======== PROVIDED MATERIAL
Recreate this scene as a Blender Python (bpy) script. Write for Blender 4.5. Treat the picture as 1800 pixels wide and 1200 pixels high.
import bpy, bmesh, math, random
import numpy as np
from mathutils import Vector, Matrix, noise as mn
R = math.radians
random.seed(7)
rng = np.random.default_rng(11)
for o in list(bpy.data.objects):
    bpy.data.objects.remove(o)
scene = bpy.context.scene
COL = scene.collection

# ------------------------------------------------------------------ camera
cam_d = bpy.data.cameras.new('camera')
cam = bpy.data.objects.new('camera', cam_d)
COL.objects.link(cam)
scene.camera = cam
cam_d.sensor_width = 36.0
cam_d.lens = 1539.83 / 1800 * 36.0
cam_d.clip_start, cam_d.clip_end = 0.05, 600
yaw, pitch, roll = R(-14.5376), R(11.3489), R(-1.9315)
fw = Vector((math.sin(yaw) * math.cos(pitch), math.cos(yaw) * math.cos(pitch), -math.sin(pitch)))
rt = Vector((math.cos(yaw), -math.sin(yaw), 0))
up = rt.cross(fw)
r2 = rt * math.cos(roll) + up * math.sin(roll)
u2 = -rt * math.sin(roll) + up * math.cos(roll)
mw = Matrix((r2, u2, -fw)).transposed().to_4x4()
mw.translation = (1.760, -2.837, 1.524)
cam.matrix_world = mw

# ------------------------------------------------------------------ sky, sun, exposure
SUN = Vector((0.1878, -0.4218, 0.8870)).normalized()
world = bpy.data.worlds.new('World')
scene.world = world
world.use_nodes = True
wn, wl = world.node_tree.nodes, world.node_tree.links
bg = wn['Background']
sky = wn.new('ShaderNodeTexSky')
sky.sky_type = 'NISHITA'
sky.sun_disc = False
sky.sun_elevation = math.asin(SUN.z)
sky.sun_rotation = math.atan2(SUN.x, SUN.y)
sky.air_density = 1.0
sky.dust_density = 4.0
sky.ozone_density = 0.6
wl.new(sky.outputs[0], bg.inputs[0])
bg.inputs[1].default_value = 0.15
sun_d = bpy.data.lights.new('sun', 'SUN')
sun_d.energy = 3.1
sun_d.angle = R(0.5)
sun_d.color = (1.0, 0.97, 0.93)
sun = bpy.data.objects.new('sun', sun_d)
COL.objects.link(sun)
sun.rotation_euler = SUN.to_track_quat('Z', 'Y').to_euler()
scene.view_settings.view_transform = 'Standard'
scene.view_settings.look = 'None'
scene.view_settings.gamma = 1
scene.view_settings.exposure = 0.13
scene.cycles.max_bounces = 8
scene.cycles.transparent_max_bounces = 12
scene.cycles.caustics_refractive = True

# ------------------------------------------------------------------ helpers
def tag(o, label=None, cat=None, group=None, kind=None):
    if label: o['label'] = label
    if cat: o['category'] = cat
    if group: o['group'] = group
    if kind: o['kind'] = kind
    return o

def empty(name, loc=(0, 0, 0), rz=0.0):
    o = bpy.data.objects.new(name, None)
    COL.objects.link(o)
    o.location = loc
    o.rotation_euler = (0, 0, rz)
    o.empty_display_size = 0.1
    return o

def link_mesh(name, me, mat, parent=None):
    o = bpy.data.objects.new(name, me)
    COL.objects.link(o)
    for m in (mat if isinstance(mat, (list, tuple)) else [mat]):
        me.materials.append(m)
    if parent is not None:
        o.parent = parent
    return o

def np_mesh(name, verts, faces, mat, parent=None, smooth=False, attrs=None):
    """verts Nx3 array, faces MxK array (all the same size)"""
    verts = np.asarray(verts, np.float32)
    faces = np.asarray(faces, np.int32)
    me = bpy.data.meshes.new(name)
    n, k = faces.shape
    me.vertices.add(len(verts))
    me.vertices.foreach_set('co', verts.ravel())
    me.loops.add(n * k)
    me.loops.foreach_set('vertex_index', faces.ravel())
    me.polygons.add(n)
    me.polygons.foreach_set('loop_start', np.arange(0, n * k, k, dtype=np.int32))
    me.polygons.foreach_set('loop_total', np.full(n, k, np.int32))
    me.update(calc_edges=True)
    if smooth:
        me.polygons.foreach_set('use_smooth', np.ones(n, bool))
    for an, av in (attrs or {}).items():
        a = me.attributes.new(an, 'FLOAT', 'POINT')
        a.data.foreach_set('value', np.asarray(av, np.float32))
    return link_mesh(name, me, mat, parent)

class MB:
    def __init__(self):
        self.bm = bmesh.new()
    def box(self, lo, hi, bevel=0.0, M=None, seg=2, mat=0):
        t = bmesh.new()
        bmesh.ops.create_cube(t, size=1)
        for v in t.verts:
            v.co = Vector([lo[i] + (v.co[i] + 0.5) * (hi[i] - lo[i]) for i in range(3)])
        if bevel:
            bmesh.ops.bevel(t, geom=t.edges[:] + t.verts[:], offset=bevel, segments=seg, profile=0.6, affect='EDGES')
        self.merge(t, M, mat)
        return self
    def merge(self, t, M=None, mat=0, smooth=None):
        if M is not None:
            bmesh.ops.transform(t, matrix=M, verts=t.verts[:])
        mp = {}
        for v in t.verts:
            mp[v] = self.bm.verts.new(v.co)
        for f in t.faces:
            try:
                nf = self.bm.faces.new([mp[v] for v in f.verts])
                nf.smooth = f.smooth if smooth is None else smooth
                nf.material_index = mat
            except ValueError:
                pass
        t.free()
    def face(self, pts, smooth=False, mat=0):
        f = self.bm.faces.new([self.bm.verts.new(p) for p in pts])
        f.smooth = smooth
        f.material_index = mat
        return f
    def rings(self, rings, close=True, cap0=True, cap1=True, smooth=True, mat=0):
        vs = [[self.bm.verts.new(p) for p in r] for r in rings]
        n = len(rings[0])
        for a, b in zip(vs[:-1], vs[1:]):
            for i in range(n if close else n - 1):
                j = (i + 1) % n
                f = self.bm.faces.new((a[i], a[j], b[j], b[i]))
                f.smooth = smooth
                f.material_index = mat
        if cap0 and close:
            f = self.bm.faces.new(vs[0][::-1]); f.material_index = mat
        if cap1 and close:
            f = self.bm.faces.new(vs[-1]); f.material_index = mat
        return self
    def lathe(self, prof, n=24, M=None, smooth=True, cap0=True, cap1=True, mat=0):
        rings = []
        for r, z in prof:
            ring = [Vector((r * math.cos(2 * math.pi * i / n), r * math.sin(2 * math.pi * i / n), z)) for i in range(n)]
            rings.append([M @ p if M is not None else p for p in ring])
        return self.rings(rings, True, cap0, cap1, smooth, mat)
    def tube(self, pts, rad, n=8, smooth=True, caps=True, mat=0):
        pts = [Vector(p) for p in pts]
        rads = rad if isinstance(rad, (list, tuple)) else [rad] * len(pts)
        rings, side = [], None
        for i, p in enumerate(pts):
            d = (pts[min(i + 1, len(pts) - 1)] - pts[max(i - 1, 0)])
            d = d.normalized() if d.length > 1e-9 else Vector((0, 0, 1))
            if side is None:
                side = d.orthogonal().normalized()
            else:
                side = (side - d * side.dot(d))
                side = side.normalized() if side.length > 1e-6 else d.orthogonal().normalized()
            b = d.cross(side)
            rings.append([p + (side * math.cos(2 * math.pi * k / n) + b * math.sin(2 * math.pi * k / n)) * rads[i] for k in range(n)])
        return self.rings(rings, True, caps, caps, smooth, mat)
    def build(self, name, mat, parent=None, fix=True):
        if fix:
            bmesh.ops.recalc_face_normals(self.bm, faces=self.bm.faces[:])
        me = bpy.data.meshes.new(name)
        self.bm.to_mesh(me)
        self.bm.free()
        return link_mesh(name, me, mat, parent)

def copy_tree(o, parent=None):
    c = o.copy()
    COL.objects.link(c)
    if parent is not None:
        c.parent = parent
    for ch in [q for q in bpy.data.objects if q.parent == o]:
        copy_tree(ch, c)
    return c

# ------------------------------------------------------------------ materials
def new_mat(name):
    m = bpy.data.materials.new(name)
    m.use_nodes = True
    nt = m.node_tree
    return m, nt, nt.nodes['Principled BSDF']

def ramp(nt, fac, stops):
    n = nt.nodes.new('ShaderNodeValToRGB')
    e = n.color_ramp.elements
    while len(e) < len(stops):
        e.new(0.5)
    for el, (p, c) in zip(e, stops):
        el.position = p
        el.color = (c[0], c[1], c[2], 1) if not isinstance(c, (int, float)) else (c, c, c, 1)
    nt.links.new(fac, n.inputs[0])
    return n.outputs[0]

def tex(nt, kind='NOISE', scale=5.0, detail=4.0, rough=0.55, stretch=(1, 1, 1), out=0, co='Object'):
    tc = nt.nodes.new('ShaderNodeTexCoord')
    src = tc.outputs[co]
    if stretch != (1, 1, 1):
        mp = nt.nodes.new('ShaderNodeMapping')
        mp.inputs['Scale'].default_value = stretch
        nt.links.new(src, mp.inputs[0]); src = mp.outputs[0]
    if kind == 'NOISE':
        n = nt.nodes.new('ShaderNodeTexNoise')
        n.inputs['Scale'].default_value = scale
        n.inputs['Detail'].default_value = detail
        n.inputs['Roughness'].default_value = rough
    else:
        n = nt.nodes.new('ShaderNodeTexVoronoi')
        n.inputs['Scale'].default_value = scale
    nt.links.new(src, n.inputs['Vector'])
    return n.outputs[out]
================
Lines from the beginning of the data above through the line containing "COL = scene.collection" are to be returned exactly, and no others.

**TASK OUTPUT:**
Recreate this scene as a Blender Python (bpy) script. Write for Blender 4.5. Treat the picture as 1800 pixels wide and 1200 pixels high.
import bpy, bmesh, math, random
import numpy as np
from mathutils import Vector, Matrix, noise as mn
R = math.radians
random.seed(7)
rng = np.random.default_rng(11)
for o in list(bpy.data.objects):
    bpy.data.objects.remove(o)
scene = bpy.context.scene
COL = scene.collection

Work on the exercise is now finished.